Description of the task:
Return verbatim the inclusive range of lines running from the line that contains "Recreate this scene" to the line that contains "COL = scene.collection". Omit every other line.

The records:

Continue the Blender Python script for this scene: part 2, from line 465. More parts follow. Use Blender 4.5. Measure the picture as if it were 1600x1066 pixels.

==

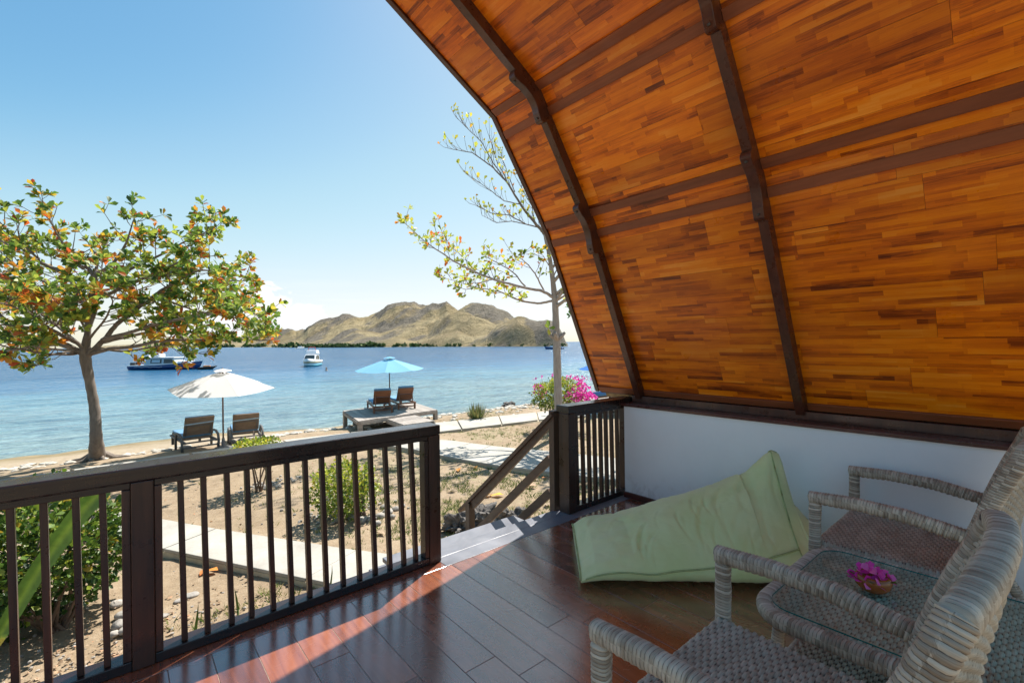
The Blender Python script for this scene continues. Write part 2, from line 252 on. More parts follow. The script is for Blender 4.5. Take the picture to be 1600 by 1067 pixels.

==

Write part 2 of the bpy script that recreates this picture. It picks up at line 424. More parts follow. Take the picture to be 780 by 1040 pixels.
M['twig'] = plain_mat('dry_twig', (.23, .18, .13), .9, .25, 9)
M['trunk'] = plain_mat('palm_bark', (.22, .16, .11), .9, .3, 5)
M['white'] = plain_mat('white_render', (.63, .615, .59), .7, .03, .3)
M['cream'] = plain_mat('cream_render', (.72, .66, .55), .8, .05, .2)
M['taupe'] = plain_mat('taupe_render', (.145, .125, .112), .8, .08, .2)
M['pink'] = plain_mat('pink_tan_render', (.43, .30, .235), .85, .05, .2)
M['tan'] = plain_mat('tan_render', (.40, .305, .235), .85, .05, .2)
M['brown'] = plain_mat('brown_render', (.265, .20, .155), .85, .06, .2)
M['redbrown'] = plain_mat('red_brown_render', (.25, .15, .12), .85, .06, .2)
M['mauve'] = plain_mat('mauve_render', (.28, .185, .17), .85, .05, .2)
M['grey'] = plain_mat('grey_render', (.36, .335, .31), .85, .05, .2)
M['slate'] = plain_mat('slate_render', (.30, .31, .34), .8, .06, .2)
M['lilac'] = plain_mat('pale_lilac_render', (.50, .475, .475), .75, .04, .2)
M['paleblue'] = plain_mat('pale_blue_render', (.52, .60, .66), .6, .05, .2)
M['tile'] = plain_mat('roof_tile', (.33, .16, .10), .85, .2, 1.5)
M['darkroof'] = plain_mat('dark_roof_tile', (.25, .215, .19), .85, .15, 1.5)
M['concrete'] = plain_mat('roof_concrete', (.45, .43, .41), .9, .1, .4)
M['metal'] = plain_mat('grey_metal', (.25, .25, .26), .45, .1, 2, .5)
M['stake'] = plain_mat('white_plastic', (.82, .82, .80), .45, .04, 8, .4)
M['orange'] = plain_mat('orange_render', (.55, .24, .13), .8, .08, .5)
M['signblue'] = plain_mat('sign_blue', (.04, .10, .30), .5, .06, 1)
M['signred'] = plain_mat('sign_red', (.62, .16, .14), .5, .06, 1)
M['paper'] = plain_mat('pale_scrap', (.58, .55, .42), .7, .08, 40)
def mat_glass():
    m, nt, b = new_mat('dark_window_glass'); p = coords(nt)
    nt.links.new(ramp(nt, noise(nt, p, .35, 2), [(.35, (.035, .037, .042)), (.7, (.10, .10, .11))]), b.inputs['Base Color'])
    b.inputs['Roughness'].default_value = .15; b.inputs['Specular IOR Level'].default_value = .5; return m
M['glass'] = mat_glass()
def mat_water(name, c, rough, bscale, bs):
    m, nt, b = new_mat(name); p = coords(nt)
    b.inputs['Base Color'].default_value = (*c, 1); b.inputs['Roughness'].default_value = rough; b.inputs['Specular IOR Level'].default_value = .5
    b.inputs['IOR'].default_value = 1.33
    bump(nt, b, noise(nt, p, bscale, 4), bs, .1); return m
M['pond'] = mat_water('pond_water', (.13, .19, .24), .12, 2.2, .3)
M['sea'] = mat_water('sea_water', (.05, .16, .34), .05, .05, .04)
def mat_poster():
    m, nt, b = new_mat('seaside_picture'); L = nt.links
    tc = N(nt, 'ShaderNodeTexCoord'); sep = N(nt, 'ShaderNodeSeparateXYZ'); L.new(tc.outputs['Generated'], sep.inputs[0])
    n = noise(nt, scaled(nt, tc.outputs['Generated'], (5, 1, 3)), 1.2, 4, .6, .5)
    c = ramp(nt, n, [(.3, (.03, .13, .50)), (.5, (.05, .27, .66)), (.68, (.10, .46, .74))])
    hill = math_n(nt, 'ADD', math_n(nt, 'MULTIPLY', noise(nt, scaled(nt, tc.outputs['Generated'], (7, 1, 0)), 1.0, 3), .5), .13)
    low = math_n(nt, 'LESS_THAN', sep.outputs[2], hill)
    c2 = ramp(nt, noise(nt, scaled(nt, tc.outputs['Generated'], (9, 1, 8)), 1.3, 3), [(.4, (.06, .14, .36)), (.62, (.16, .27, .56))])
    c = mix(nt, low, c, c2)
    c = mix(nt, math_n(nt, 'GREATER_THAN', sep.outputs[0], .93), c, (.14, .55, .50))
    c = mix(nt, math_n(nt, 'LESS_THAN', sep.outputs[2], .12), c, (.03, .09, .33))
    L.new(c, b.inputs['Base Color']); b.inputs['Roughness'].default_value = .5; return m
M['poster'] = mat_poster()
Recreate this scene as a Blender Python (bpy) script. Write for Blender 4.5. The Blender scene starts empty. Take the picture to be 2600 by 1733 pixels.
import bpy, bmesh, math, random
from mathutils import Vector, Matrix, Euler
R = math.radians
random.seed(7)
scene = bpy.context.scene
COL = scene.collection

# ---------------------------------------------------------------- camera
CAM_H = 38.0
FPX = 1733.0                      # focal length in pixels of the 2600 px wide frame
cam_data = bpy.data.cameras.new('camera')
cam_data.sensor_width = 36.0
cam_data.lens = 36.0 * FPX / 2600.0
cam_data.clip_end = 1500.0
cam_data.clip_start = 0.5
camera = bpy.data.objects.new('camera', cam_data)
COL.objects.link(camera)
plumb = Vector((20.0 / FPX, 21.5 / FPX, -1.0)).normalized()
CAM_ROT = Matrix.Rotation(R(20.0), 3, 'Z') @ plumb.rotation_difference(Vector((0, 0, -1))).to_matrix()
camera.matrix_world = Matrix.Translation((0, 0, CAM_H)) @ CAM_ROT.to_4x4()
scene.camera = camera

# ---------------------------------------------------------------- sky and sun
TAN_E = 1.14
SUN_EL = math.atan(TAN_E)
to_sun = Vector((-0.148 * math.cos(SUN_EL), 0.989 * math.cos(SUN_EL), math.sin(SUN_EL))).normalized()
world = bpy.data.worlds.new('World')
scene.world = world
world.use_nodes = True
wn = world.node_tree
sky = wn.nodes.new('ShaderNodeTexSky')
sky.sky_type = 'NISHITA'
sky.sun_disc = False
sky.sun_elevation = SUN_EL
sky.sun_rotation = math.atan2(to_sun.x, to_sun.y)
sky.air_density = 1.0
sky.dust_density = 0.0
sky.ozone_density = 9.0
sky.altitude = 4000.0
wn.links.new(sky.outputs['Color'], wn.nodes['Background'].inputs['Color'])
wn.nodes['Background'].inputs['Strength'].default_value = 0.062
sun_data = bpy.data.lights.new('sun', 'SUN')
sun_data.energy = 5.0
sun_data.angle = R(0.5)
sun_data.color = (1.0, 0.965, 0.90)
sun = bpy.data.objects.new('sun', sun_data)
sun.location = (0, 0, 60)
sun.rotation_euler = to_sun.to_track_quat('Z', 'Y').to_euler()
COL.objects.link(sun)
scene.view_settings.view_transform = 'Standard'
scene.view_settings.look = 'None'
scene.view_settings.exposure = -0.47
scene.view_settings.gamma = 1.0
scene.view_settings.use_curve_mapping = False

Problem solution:
Recreate this scene as a Blender Python (bpy) script. Write for Blender 4.5. The Blender scene starts empty. Take the picture to be 2600 by 1733 pixels.
import bpy, bmesh, math, random
from mathutils import Vector, Matrix, Euler
R = math.radians
random.seed(7)
scene = bpy.context.scene
COL = scene.collection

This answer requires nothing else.